I find your observation interesting, because I made a somewhat similar observation in my early years of joining the forum in an exchange with some Indian members. The observation itself came about because of the atmosphere of the forum and the lively debates with Indians. What sparked it was a separate observation that Indian debaters had this cornucopia of Pakistani sources to reference on topics like Pakistan's governance failures in East Pakistan, the role of Pakistan's military in undermining the growth of the country, the role of Pakistan's military in supporting terrorism, that Pakistan's military was lying about everything you could think of - because you're pretty much guaranteed to find a politician, journalist, social worker or former military officer (several in fact) who will make statements about events and policies that contradict the official military and/or government position and also, many times, contradict all the other aforementioned luminaries. Take Kargil for example - we've got Nawaz Sharif claiming 4000 Pakistani soldiers dead. Even the Indian Army doesn't break 1000 Pakistanis dead in their high end estimates. And then, aside from Nawaz Sharif, we've got various other personalities, military and non-military, whose estimates run the entire range of a couple of hundred to a couple of thousand.

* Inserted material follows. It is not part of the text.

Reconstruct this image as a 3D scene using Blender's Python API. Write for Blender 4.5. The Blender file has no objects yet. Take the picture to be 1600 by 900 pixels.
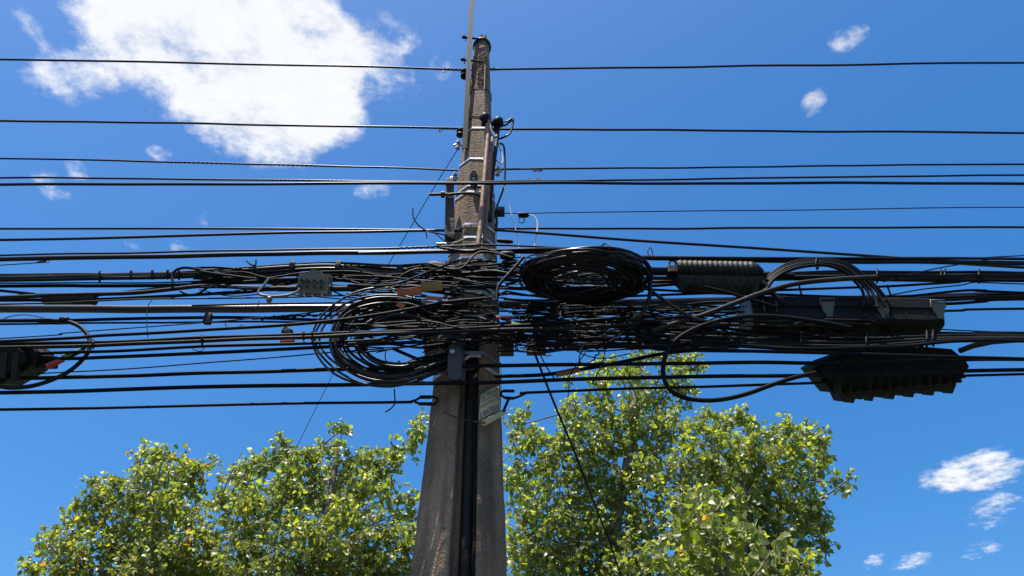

It's like the country has diarrhea mouth or something - we just cant stop blabbing without thinking, verifying our facts and ensuring that national interests are not damaged. Now that last part is a double-edged sword - I'm quite critical of the Indian and US media/intelligentsia because questioning the Establishment line (beyond comfortably defined limits) makes you a target in various ways and dooms you to eventual irrelevance. A good example of 'towing the Establishment line', on foreign policy at least, is the US media and their role in the Iraq war and their continued role in maintaining a reasonable level of public support for Israel -- but I'm diverging ---
Any way, the point I made in that observation years ago was that Pakistan's public discourse is much more diverse and open to criticism of the Establishment, open to criticism of the idea/ideology of Pakistan itself than the discourse in India or the US. A major reason for that is the military itself - if it hadn't carried out military coups, hung elected politicians and presided over the East Pakistan debacle Pakistan might not have had a vibrant 'liberal/leftist' intelligentsia that has no qualms about washing our dirty linen in public, criticism about giving easy ammunition to online Indian debaters be damned. In fact, the military leadership inadvertently screwed itself over twice because the religious extremists that were created and the religious conservatism that the Saudis were allowed to propagate has resulted in this 'Islamist intelligentsia' that also openly criticizes the Pakistani Establishment - the liberals rage about the Establishment perpetuating regressive religious ideology while the Islamists rage about the Establishment pandering to the US and promoting 'Western values', and of course you still have all the hues of gray in between.
And I'll end my own bout of diarrhea mouth with that.